A Good Night for Walking Home

It's a good night for walking home. The night that follows the first really truly warm day of the season: that's always a good night for walking home. In the streets around Summertown, everything is hushed and the lights are out in the houses, or maybe everybody has just drawn their curtains shut, and there are fallen blossoms under my boots. Even the cars as they slide down the road seem to be saying, shhhh. Be reverent, be gentle.

The warmth is fading a little but when the sun was out it got trapped under my coat, so maybe it's stored up, and my limbs feel different.

On Broad Street the big issue seller suggests that if he can't have my spare change, maybe he can have the yellow flower pinned to my coat. And why can't he have my spare change, after all, I think? Because 20p is too little and 20 pounds too much, and that's all I have in my pocket, and besides, yesterday I tipped a man in the bike shop £2 just for pumping my tires.

(In retrospect that seems backwards, but then, maybe not. I don't want to feel guilty about my generosities. They're too tiny as it is.)

And also, once I actually bought a Big Issue. I don't know what came over me. I was exiting a shop and it was a bright sunny morning and I thought, well, okay, I guess you've got to do it eventually. But then I got to the office and couldn't figure out what I should actually do with the magazine itself. Not read it, surely--it's a symbol, not a consumable, a receipt, a badge. But I couldn't throw it away either. That would be a true waste. So in the end I tucked it behind the scanner on my desk and then found it eight months later and went through the same process of thought before deciding that, actually, I could bin it, so I did, but not before I offered it to everyone else in the office. They politely declined and I think for half a moment as I dropped it in the recycling I felt a little fickle, as if I'd committed myself to this thing and now I was breaking my commitment. Why do we care about objects so suddenly and irrationally?

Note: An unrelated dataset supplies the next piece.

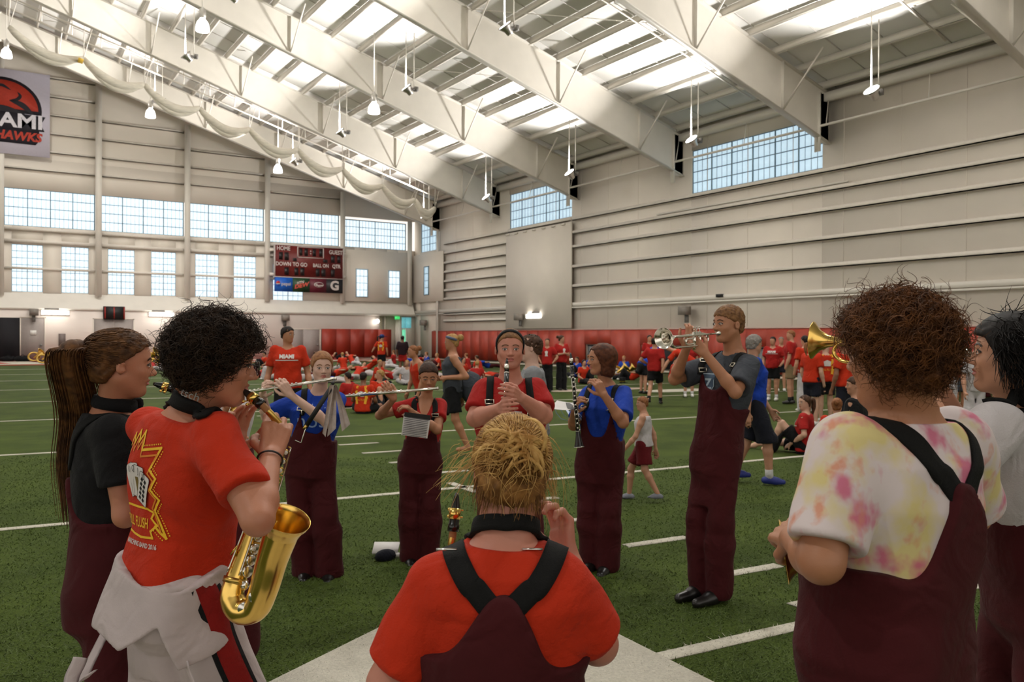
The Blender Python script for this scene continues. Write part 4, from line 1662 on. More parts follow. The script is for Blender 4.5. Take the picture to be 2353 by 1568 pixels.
    def face(s, brow=M_IRIS, lips=M_LIP, eyes=True, open_=1.0):
        H = s.head
        f2 = lambda p: H.d(p)
        up, rt = H.u, H.r
        nrm = H.f
        for sx in (-1, 1):
            if eyes:
                c = (.135 * H.wide * sx, .0)
                t = np.linspace(0, 2 * PI, 18, endpoint=False)
                al = [(c[0] + .058 * math.cos(a), c[1] + .026 * open_ * math.sin(a) + .004) for a in t]
                v, tr = fan(np.array(al) * H.hh)
                decal('eye', f2, v, tr, H.w((0, .62, 0)), -rt, up, M_EYEW, s.root, .0008)
                v, tr = fan(np.array([(c[0] + .027 * math.cos(a), c[1] + .002 + .027 * open_ * math.sin(a)) for a in t]) * H.hh)
                decal('iris', f2, v, tr, H.w((0, .62, 0)), -rt, up, M_IRIS, s.root, .0016)
                l = [(c[0] + .060 * math.cos(a), c[1] + .004 + .034 * open_ * math.sin(a)) for a in np.linspace(.05, PI - .05, 10)]
                v, tr = band(np.array(l) * H.hh, .014 * H.hh)
                decal('eyelashes', f2, v, tr, H.w((0, .62, 0)), -rt, up, M_IRIS, s.root, .0018)
            b = [(sx * (.060 + .135 * k) * H.wide, .100 + .022 * math.sin(k * PI) - .012 * k) for k in np.linspace(0, 1, 8)]
            v, tr = band(np.array(b) * H.hh, .026 * H.hh)
            decal('eyebrow', f2, v, tr, H.w((0, .62, 0)), -rt, up, brow, s.root, .0016)
        t = np.linspace(0, 2 * PI, 20, endpoint=False)
        v, tr = fan(np.array([(.088 * math.cos(a), -.256 + (.038 if math.sin(a) > 0 else .045) * math.sin(a)) for a in t]) * H.hh)
        decal('lips', f2, v, tr, H.w((0, .62, 0)), -rt, up, lips, s.root, .0008, sub=1)


# ---------------------------------------------------------------- hair
def hair_cap(P, material, h, fn_extra, lo=.35, hi=.35, name='hair', line=None):
    """hair volume: fn_extra(q) in head units (x right, y forward, z up)"""
    H = P.head

    def fn(p):
        return fn_extra(H.loc(p)) * F32(H.hh)
    b = H.hh * 1.4
    return sdf_obj(name, fn, H.c - b - np.array([0, 0, .1]), H.c + b, h, material, P.root)


def cap_shape(thick=.05, line=.24, back=-.32, side=-.02, amp=.012, sc=26, temple=.12):
    """close hair on the skull: hairline height in front, how far down behind and at the sides"""
    def f(q):
        d = ellip(q, (0, -.06, .14), (.325 + thick, .435 + thick, .37 + thick))
        # lower limit falls from the forehead to the nape
        y = q[:, 1]
        lim = np.interp(y, [-.5, -.25, -.05, temple, .30, .5], [back, back, side, side + .10, line, line + .05]).astype(F32)
        d2 = smin(d, ellip(q, (0, -.24, -.12), (.24 + thick, .21 + thick, .24)), .1)
        d = smax(d2, lim - q[:, 2], .03)
        return d + folds(q, amp, sc)
    return f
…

Three figures pass under the Bridge of Sighs. They look like shadows. Sitting outside the entrance to Hertford College is a young man in a red t-shirt crouched on the ground, flipping through a magazine, which is barely illuminated by the lamplight. A girl takes a photo of her friend; I hear her say, "that's almost perfect, you know," but there are so many things about which she could be talking about.

Speaking of almost perfect, I don't suppose you could ever grow tired of Queen's Lane. There's that view of the back of All Souls and the windows of St. Edmund's Hall and sometimes some music coming from somewhere (once, late at night as the Man and I were walking home, it was real proper jazz-age jazz played on a piano and I probably danced, a little bit).

On the High Street, the candy shop looks funny all asleep. You can't see the colours of the candy and it's like Willy Wonka dreamed in black and white.

In the end it's a funny relief to be on the Cowley Road. Those North Oxford streets--they're so beautiful, so big. It smelled heavenly up there, all pink and white blossoms. It was black and deserted and it would be easy to imagine yourself the only inhabitant of the entire area.

But here we have something else entirely. Chefs standing outside having their cigarette breaks. Girls in heels, shorts, and leather jackets (not even as sexy as it sounds, not even close). An ambulance, parked, lights flashing, no driver, outside a darkened house. An ice cream shop, a burger joint, a cinema, a chinese restaurant. A woman walking her dog with an open bottle of cider pressed to her lips. It all smells a bit greasy. I like it.

On James Street. Next to the pub where an open mic night is going on. I pause and peer inside just to make sure I know someone inside; I do; that's good, I think. I won't go in but at least I still belong. As I'm peering someone outside, smoking, recognizes me and we exchange a few words. Then I keep going, past the Conservative Club, out of which drips balding blokes and strange music.

Then our street. Always a little cramped, this street. Sometimes I can't walk my bike on the pavement at all--how very unlike those wide North Oxford boulevards! And there, on the corner, is the house with the tall fence. Last summer I was thought the man who lived there was under house arrest because he used to stand next to that fence, eating his dinner or draping his arms over it and asking passers-by for a cigarette. Now I can't imagine why I was so convinced of that. Harmless little house, harmless little man.

Our house, when I get there, smells of laundry. The curtains have not been drawn. The Man will come home from football soon. It's one of those nights when I feel like it's been an odyssey just to get from one end of the city to the other.